--- begin DATA EXTRACT ---

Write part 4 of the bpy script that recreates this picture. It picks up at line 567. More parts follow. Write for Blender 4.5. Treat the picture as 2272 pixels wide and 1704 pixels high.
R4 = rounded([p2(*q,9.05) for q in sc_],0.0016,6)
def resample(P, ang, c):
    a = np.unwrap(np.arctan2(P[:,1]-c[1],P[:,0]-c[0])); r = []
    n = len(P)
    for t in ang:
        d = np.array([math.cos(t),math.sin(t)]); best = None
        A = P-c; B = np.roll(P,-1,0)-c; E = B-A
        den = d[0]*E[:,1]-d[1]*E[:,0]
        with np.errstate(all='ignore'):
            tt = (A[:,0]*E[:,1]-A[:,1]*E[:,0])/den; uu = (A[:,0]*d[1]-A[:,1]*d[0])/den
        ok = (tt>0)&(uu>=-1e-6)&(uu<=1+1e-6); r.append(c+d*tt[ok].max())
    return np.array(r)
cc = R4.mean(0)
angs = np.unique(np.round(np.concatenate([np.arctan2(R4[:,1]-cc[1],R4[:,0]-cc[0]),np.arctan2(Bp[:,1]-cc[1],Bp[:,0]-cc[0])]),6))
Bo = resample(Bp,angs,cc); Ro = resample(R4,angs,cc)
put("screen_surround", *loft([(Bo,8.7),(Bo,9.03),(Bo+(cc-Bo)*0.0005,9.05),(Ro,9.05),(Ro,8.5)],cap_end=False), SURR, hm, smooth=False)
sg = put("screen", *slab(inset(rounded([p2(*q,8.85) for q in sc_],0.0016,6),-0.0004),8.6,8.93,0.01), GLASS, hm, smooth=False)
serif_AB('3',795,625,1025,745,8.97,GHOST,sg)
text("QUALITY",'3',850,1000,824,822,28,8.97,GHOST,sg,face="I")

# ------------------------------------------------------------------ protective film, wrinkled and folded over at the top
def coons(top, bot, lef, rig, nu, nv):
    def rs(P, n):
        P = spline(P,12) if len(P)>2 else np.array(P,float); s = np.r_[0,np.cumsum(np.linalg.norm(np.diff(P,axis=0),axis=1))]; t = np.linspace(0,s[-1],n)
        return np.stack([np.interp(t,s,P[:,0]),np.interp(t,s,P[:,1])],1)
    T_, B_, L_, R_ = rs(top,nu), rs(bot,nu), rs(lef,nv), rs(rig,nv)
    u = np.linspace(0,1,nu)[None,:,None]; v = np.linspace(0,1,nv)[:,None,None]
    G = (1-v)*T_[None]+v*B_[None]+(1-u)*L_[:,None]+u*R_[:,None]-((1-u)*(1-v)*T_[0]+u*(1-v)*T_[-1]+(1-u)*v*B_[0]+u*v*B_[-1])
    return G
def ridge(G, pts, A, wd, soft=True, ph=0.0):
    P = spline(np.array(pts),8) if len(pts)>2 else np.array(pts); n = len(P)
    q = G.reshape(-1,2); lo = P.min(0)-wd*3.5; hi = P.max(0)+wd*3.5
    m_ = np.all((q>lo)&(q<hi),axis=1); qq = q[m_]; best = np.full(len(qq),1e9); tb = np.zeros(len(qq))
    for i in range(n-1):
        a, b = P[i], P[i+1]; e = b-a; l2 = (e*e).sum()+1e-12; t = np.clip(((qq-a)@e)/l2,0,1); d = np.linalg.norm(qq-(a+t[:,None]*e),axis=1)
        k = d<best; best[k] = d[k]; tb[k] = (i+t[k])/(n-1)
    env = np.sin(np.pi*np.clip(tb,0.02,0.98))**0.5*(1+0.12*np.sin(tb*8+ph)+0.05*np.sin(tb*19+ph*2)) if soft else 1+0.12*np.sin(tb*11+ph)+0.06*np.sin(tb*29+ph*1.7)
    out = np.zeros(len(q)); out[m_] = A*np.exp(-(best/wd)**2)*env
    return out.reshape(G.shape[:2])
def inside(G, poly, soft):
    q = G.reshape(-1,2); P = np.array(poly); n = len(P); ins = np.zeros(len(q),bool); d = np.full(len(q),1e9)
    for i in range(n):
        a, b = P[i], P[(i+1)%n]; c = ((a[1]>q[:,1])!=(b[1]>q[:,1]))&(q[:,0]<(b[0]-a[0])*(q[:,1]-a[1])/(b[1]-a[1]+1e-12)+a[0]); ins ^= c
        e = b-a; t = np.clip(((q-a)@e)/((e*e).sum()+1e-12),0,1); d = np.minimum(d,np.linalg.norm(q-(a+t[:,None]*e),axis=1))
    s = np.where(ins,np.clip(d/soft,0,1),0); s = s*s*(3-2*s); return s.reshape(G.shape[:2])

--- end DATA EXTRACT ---

Write the material out exactly, with nothing left out.

Write part 4 of the bpy script that recreates this picture. It picks up at line 567. More parts follow. Write for Blender 4.5. Treat the picture as 2272 pixels wide and 1704 pixels high.
R4 = rounded([p2(*q,9.05) for q in sc_],0.0016,6)
def resample(P, ang, c):
    a = np.unwrap(np.arctan2(P[:,1]-c[1],P[:,0]-c[0])); r = []
    n = len(P)
    for t in ang:
        d = np.array([math.cos(t),math.sin(t)]); best = None
        A = P-c; B = np.roll(P,-1,0)-c; E = B-A
        den = d[0]*E[:,1]-d[1]*E[:,0]
        with np.errstate(all='ignore'):
            tt = (A[:,0]*E[:,1]-A[:,1]*E[:,0])/den; uu = (A[:,0]*d[1]-A[:,1]*d[0])/den
        ok = (tt>0)&(uu>=-1e-6)&(uu<=1+1e-6); r.append(c+d*tt[ok].max())
    return np.array(r)
cc = R4.mean(0)
angs = np.unique(np.round(np.concatenate([np.arctan2(R4[:,1]-cc[1],R4[:,0]-cc[0]),np.arctan2(Bp[:,1]-cc[1],Bp[:,0]-cc[0])]),6))
Bo = resample(Bp,angs,cc); Ro = resample(R4,angs,cc)
put("screen_surround", *loft([(Bo,8.7),(Bo,9.03),(Bo+(cc-Bo)*0.0005,9.05),(Ro,9.05),(Ro,8.5)],cap_end=False), SURR, hm, smooth=False)
sg = put("screen", *slab(inset(rounded([p2(*q,8.85) for q in sc_],0.0016,6),-0.0004),8.6,8.93,0.01), GLASS, hm, smooth=False)
serif_AB('3',795,625,1025,745,8.97,GHOST,sg)
text("QUALITY",'3',850,1000,824,822,28,8.97,GHOST,sg,face="I")

# ------------------------------------------------------------------ protective film, wrinkled and folded over at the top
def coons(top, bot, lef, rig, nu, nv):
    def rs(P, n):
        P = spline(P,12) if len(P)>2 else np.array(P,float); s = np.r_[0,np.cumsum(np.linalg.norm(np.diff(P,axis=0),axis=1))]; t = np.linspace(0,s[-1],n)
        return np.stack([np.interp(t,s,P[:,0]),np.interp(t,s,P[:,1])],1)
    T_, B_, L_, R_ = rs(top,nu), rs(bot,nu), rs(lef,nv), rs(rig,nv)
    u = np.linspace(0,1,nu)[None,:,None]; v = np.linspace(0,1,nv)[:,None,None]
    G = (1-v)*T_[None]+v*B_[None]+(1-u)*L_[:,None]+u*R_[:,None]-((1-u)*(1-v)*T_[0]+u*(1-v)*T_[-1]+(1-u)*v*B_[0]+u*v*B_[-1])
    return G
def ridge(G, pts, A, wd, soft=True, ph=0.0):
    P = spline(np.array(pts),8) if len(pts)>2 else np.array(pts); n = len(P)
    q = G.reshape(-1,2); lo = P.min(0)-wd*3.5; hi = P.max(0)+wd*3.5
    m_ = np.all((q>lo)&(q<hi),axis=1); qq = q[m_]; best = np.full(len(qq),1e9); tb = np.zeros(len(qq))
    for i in range(n-1):
        a, b = P[i], P[i+1]; e = b-a; l2 = (e*e).sum()+1e-12; t = np.clip(((qq-a)@e)/l2,0,1); d = np.linalg.norm(qq-(a+t[:,None]*e),axis=1)
        k = d<best; best[k] = d[k]; tb[k] = (i+t[k])/(n-1)
    env = np.sin(np.pi*np.clip(tb,0.02,0.98))**0.5*(1+0.12*np.sin(tb*8+ph)+0.05*np.sin(tb*19+ph*2)) if soft else 1+0.12*np.sin(tb*11+ph)+0.06*np.sin(tb*29+ph*1.7)
    out = np.zeros(len(q)); out[m_] = A*np.exp(-(best/wd)**2)*env
    return out.reshape(G.shape[:2])
def inside(G, poly, soft):
    q = G.reshape(-1,2); P = np.array(poly); n = len(P); ins = np.zeros(len(q),bool); d = np.full(len(q),1e9)
    for i in range(n):
        a, b = P[i], P[(i+1)%n]; c = ((a[1]>q[:,1])!=(b[1]>q[:,1]))&(q[:,0]<(b[0]-a[0])*(q[:,1]-a[1])/(b[1]-a[1]+1e-12)+a[0]); ins ^= c
        e = b-a; t = np.clip(((q-a)@e)/((e*e).sum()+1e-12),0,1); d = np.minimum(d,np.linalg.norm(q-(a+t[:,None]*e),axis=1))
    s = np.where(ins,np.clip(d/soft,0,1),0); s = s*s*(3-2*s); return s.reshape(G.shape[:2])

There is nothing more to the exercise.